こんな相談が来ることがありますが、決して事業承継でないのがミソ。
それも税理士事務所からのもので、相談者は所長の家族で、専従者。
所長が病で仕事ができなくなり、専従者が事務所はそのままに資格者を雇いたいというのだ。
つまり、事業からの成果は放したくないが、日常業務を見る税理士がほしいというわけだ。
都合の良い話だが、実際にその要請に応じて、勤務税理士となる国税OB税理士がいると聞く。
しかも、所長の復帰が不可能となり、数年後には自分の事務所となれば、まさに棚からぼた餅。
今回の相談も、勤務税理士が事務所を掌握後、共同経営を経て、職員と共に独立して離れていくという。
残される専従者には雇うとは言わず、担当する顧問先と共に残し、他の職員と共に自分の事務所を設立する。
税理士がいない事務所で仕事を続けることはできないので、専従者から税理士紹介の要請相談になったわけだ。
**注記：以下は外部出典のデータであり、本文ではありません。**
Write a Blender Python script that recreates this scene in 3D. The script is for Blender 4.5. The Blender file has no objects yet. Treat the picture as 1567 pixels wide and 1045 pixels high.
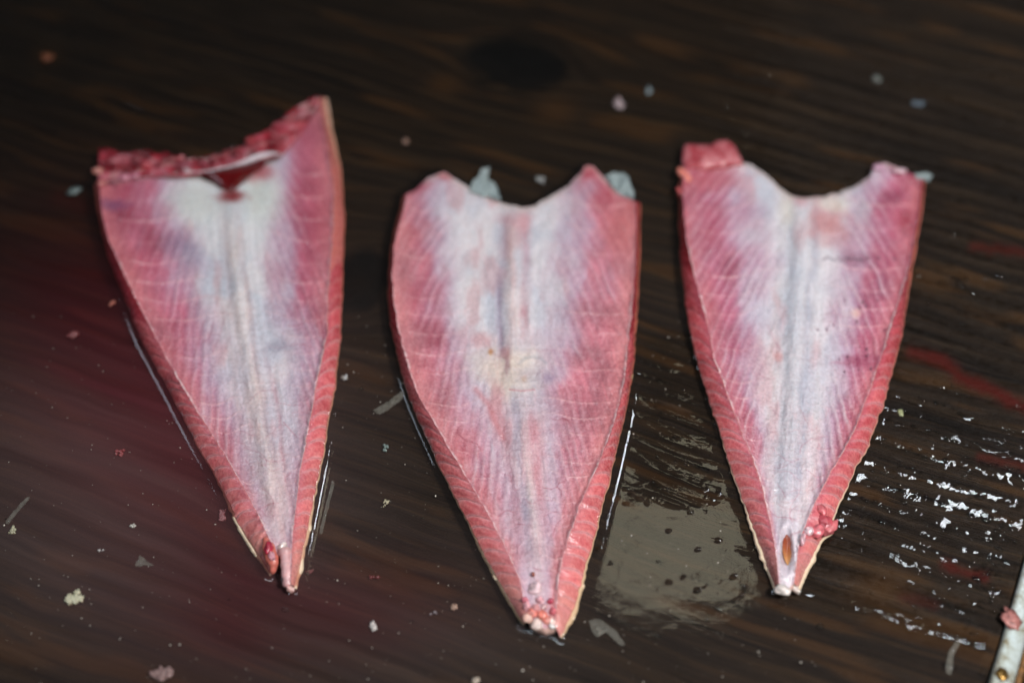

たった一人の売上で事務所を経営するのは考えられないから、専従者を雇い開業するのは難しい。
所長が病で動けなくなった時点で、承継を含めて勤務税理士と契約しておけば、相談することもなかったはず。
権益を守るために曖昧な状態で、行き当たりばったりの対応がこんな事態を招いたわけだが、対策はなし。
せめて、自分の担当先は残されるので、それを手土産に
専従者が他の事務所に移るのが賢明だろう。